Now the first thing you have to do is to take a firm grip of yourself, to pull yourself up, to stir up yourself, to take yourself in hand and to speak to yourself. As the Apostle puts it, ‘we have to remind ourselves of certain things. And as I understand it, the big thing that Paul is saying in effect to Timothy is: “Timothy, you seem to be thinking about yourself and about life and all you have to do as if you were still an ordinary person. But, Timothy, you are not an ordinary person! You are a Christian, you are born again, the Spirit of God is in you. But you are facing all these things as if you are still what you once were, an ordinary person’.

And is not that the trouble with us all in this connection? Though we are truly Christian, though we believe the truth, though we have been born again, though we are certainly children of God, we lapse into this condition in which we again begin to think as if none of these things had happened to us at all. Like the man of the world, the man who has never been regenerated, we allow the future to come to us and to dominate us, and we compare our own weakness and lack of strength with the greatness of the falling and the tremendous task before us. And down we go as if we were but our natural selves. Now the thing to do, says Paul to Timothy, is to remind yourself that we have been given the gift of God’s Holy Spirit, and to realize that because of this our whole outlook upon life and the future must therefore be essentially different. We must think of suffering in a new way, we must face everything in a new way.
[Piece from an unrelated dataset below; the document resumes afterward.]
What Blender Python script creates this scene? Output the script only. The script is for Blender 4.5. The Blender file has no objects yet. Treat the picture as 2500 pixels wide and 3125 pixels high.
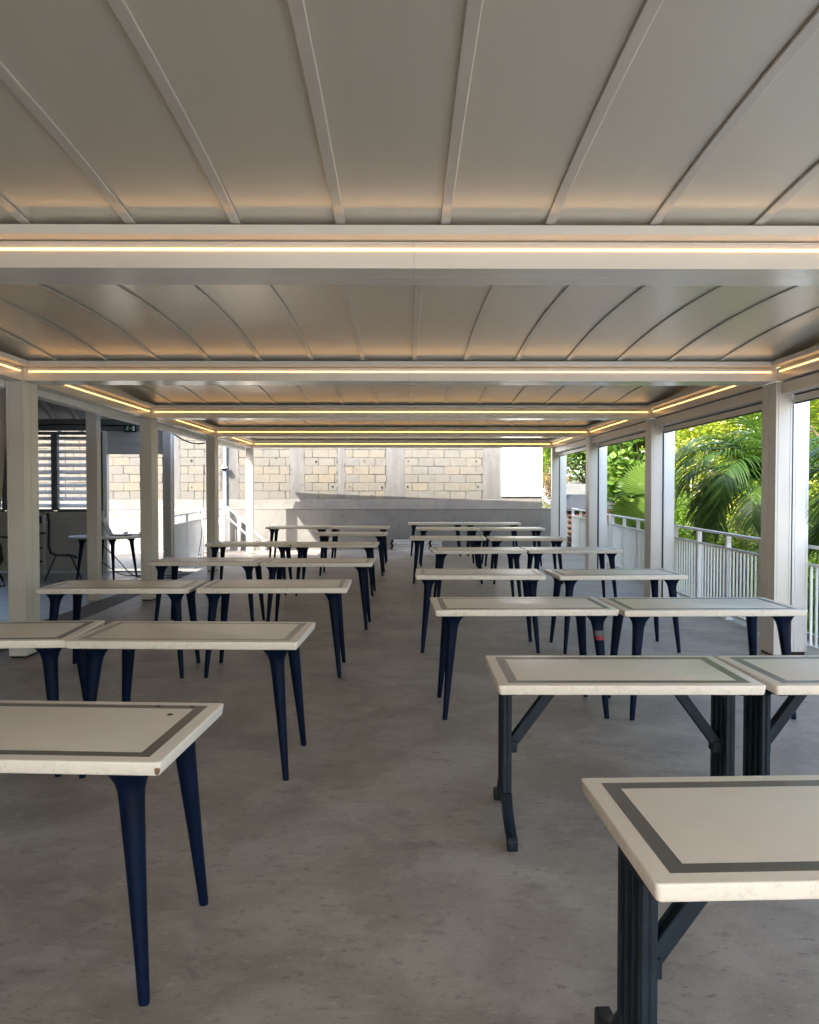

Jones continues in the chapter by making the next empowering statement:

Living the Christian life means we have the “power to endure, power to go on whatever the conditions, whatever the circumstances, power to hold on and to hold out. Let me go further, it means that the most timorous person can be given power in all things, even to die.”

But how are we to free ourselves from running away with our imagination, one replete with human worry? Jones says it is necessary to get rid of ourselves—that is, our persistent need to be engrossed in self-love, self-concern, and self-protection. We do this by becoming “absorbed in someone or something else that [we] have no time to think about [ourselves]. Thank God, the Spirit of God makes that possible.” We are to think of “the love of the Son in its breadth, its length, its depth, its height… Think of His love, and as you come to know something about it, you will forget yourself.”

My calmness right now, I must confess, is because this is the first day that Lee is out of work. God truly showed his grace to us during this time, for Lee, having only worked for this company for seven months, nonetheless received a two-month severance package, in addition—vacation pay and bonus.

We are praying. We are actively searching for job prospects. We are taking it one day at a time and trusting Him who is the provider. We are looking ahead. We are hoping. But I must say—eight weeks is not a long time, and as the days or weeks go by, and should we not hear anything, I pray hard that our faith does not grow any less weak because we have more reason to be fearful. I pray hard that, as Jones has described, we do not respond to our situation like ordinary persons—but as children of God, with the Spirit in us. Not only that, I pray hard that, whatever might come our way in this time of uncertainty, that we turn it all into glory to the One who graciously gave us life.